The Radio Equalizer: Brian Maloney

07 May 2005

Tories Look Better Than Expected

Rough Waters For Blair

Labour Backbenchers Could Set Agenda As Majority Shrinks


(With Major Saturday Developments)



What was expected to be a dull rerun of Tony Blair's previous, mammoth victories, has instead turned out to be at least the beginning of the end.


It isn't spin to suggest, even if Michael Howard obviously won't be the next PM, the Tories look mighty good today.

The reason? It's Bush-esque, or Bush-onian, whatever term we might coin, where expectations were so low, the Conservative Party had an easy hurdle to jump in this election.

Biggest upset: the third-party and increasingly leftist Liberal Democrats appear to be picking up just a few seats in early returns, with later results looking a bit better.

Instead, voters sick of Blair and Labour in many cases did go Conservative, giving party leader Howard at least enough voices to make the House of Commons a bit less of a one-party echo chamber.

Most interesting: a 5% vote swing toward the Tories in London, reversing eroding support in the last two elections.

Here's where it gets especially compelling: with Labour's majority dropping to potentially uncomfortable levels, Blair's moderate agenda could face huge pressures from a rogue band of old-fashioned socialist Labour backbenchers, perhaps 50 in number, who will have the ability to screw things up mightily for the prime minister.

This could be good news for Conservatives in the next election, where they could take the reins from a fractured Labour. With Blair, as nearly the sole occupant of the Thatcherite wing of his party, could very well see it return to its hard-left roots.

News coverage tonight has focused on Blair and Iraq as the problem, but Conservatives were also for the war and there are growing internal social problems that have created frustrations.

I don't think the Tories are yet ready to take the reins of government, after a long rebuilding process and stumbling around on the issues, in recent years.

If there is an internal Labour coup which results in Blair's political demise, however, Conservatives will be well-positioned for the next election.

Updates later as returns arrive.

Update: day-after reactions from around the world, as chronicled by the BBC, show newspapers around the world blaming Iraq for Blair's huge parliamentary losses. Isn't the real problem a lack of trust, not the decision to go to war in the first place, as well as the large number of festering social problems at home?

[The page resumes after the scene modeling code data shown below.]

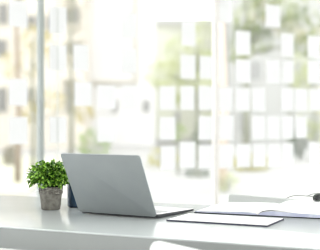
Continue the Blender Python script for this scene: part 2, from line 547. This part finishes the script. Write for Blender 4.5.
def shrub(label, px, y, w, h, leaf, n=140, size=0.13):
    x, yy, z = on_ground(px, y)
    t = thing('shrub', label, 'shrub', (x, yy, z), 0, 'shrubs outside the window')
    sb = bmesh.new()
    for _ in range(7):
        a = random.uniform(0, 6.28)
        add_tube(sb, [(0, 0, -0.03), (math.cos(a) * w * 0.2, math.sin(a) * w * 0.2, h * 0.4), (math.cos(a) * w * 0.35, math.sin(a) * w * 0.3, h * 0.75)], [0.015, 0.012, 0.006], 6)
    obj('stem', sb, M['bark_grey'], t)
    lb = bmesh.new()
    crown(lb, (0, 0, h * 0.55), (w / 2, w / 2, h * 0.45), n, size)
    obj('foliage', lb, leaf, t)
shrub('round green shrub outdoors just above the laptop lid', 94, 22, 0.85, 0.95, M['leaf_green'])
shrub('yellowish shrub outdoors behind the pale chair', 252, 19, 1.0, 0.35, M['leaf_yellow'])
shrub('low yellowish shrub outdoors at the foot of the slim tan trunk', 225, 13.2, 0.42, 0.32, M['leaf_pale'], 50, 0.08)
shrub('low yellow-green shrub outdoors behind the laptop keyboard side', 165, 20, 0.8, 0.55, M['leaf_yellow'], 70)
shrub('dark grey-green shrub outdoors at the right, between two white rectangles', 299, 24, 0.4, 0.95, M['leaf_dark'])
shrub('low grey-green shrub outdoors at the foot of the two saplings', 196, 16.8, 0.5, 0.14, M['leaf_dark'], 60, 0.08)
shrub('small dry brown shrub outdoors on the lawn far left', 11, 21, 0.35, 0.5, M['leaf_dry'])

# ------------------------------------------------------------------ desk
TOP = 0.75
FRONT_L = at(0, 226.4, TOP)
FRONT_R = at(320, 248.8, TOP)
U = (FRONT_R - FRONT_L).normalized()             # along the front edge, to the right
V = Vector((-U.y, U.x, 0))                       # towards the far edge
DESK_ROT = math.atan2(U.y, U.x)
THICK = 0.062
desk = thing('desk', 'long white glossy desk with a thick grey front edge in front of the glass wall', 'desk', (FRONT_L.x, FRONT_L.y, 0), DESK_ROT)
DX0, DX1, DD = -0.85, 1.55, 0.775
flat_ok(obj('desk_top', slab(DX0, DX1, 0.0, DD, TOP - 0.004, TOP, 0.004, 0.0009), M['desk'], desk))
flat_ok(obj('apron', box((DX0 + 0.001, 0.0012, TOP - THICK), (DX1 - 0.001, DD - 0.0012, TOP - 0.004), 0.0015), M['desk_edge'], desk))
for x in (DX0 + 0.05, DX1 - 0.11):
    for y in (0.05, DD - 0.11):
        obj('leg', box((x, y, 0), (x + 0.06, y + 0.06, TOP - THICK), 0.004), M['steel'], desk)

# ------------------------------------------------------------------ laptop
HR = at(157.0, 219.2, TOP)
PSI = R(30.5)
LW, LD, LL = 0.295, 0.250, 0.2165
OPEN_BACK = R(27.5)
A = Vector((math.cos(PSI), -math.sin(PSI), 0))
HL = HR - A * LW
laptop = thing('laptop', 'open silver-grey laptop seen from behind, standing on the white desk', 'laptop', HL, -PSI)
# local: x along the hinge, y towards the front edge of the keyboard
def taper(bm):
    for v in bm.verts:
        k = max(0.0, min(1.0, v.co.y / LD))
        v.co.z = 0.0025 + (v.co.z - 0.0025) * (1 - 0.52 * k)
    return bm
base = obj('base', taper(slab(0, LW, 0.004, LD, 0.0075, 0.0135, 0.012, 0.0012)), M['base'], laptop)
flat_ok(base)
flat_ok(obj('bottom_cover', taper(slab(0.0012, LW - 0.0012, 0.006, LD - 0.002, 0.0022, 0.0078, 0.011, 0.0)), M['dark'], base))  # its dark colour carries the shade along the lower side
flat_ok(obj('deck', taper(slab(0.0006, LW - 0.0006, 0.010, LD - 0.0006, 0.0134, 0.0139, 0.011)), M['deck'], base))
kb = bmesh.new()
for r in range(5):
    n = 13
    for c in range(n):
        kx = 0.022 + c * (LW - 0.044) / n
        ky = 0.030 + r * 0.0185
        if r == 4 and 3 < c < 9:
            continue
        add_box(kb, (kx, ky, 0.0138), (kx + (LW - 0.044) / n - 0.003, ky + 0.0155, 0.0150))
add_box(kb, (0.022 + 4 * (LW - 0.044) / 13, 0.104, 0.0138), (0.022 + 9 * (LW - 0.044) / 13 - 0.003, 0.1195, 0.0150))
obj('keyboard', taper(kb), M['key'], base)
flat_ok(obj('touchpad', taper(slab(LW / 2 - 0.05, LW / 2 + 0.05, 0.138, 0.205, 0.0138, 0.0142, 0.004)), M['deck'], base))
for fx in (0.03, LW - 0.03):
    for fy in (0.03, LD - 0.03):
        obj('rubber_foot', lathe([(0.007, 0), (0.0075, 0.0006), (0.0075, 0.0024)], 16), M['rubber'], base, False, (fx, fy, 0.0))
for fy, w in ((0.05, 0.009), (0.068, 0.013), (0.10, 0.006)):
    obj('port', box((LW - 0.0004, fy, 0.0058), (LW + 0.0003, fy + w, 0.0085)), M['dark'], base)
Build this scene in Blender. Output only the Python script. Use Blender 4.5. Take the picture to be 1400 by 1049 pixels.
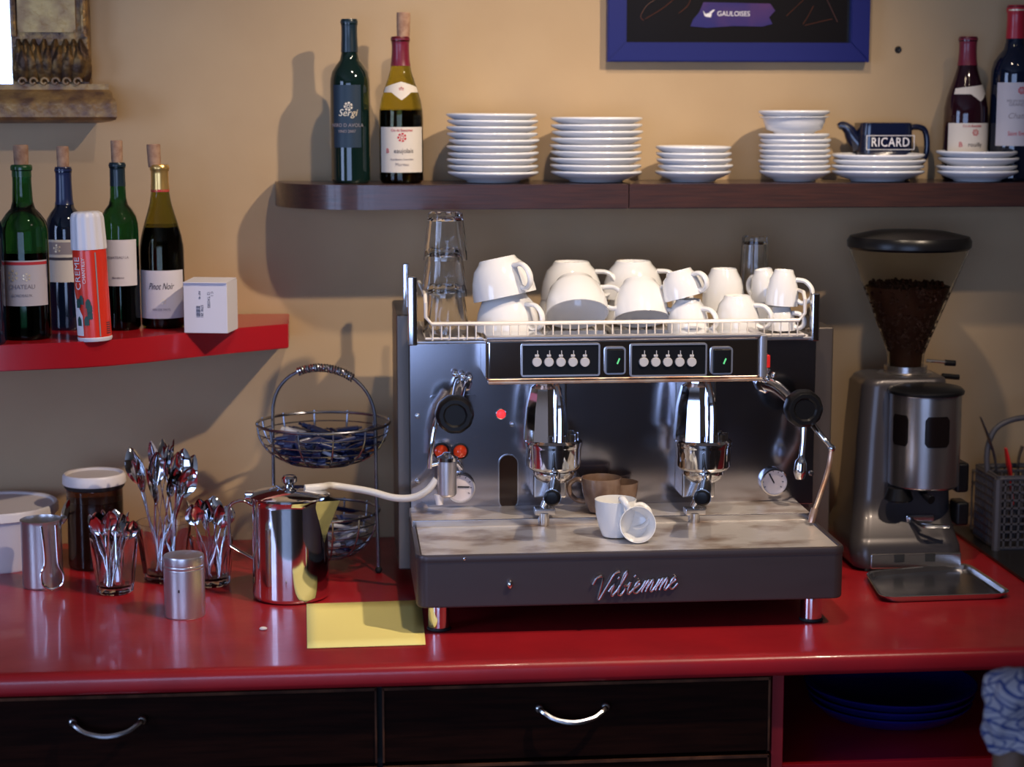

Saturday: Conservative leader Michael Howard announces he'll soon step down as party leader, citing age and the desire for new leadership to be in place, before the next election. Apparently his intent was to see the party through this contest and just beyond.

A list of contenders supplied by the BBC is here, there really does seem to be a talent pool in the Conservative Party, with younger potential leaders than one would expect.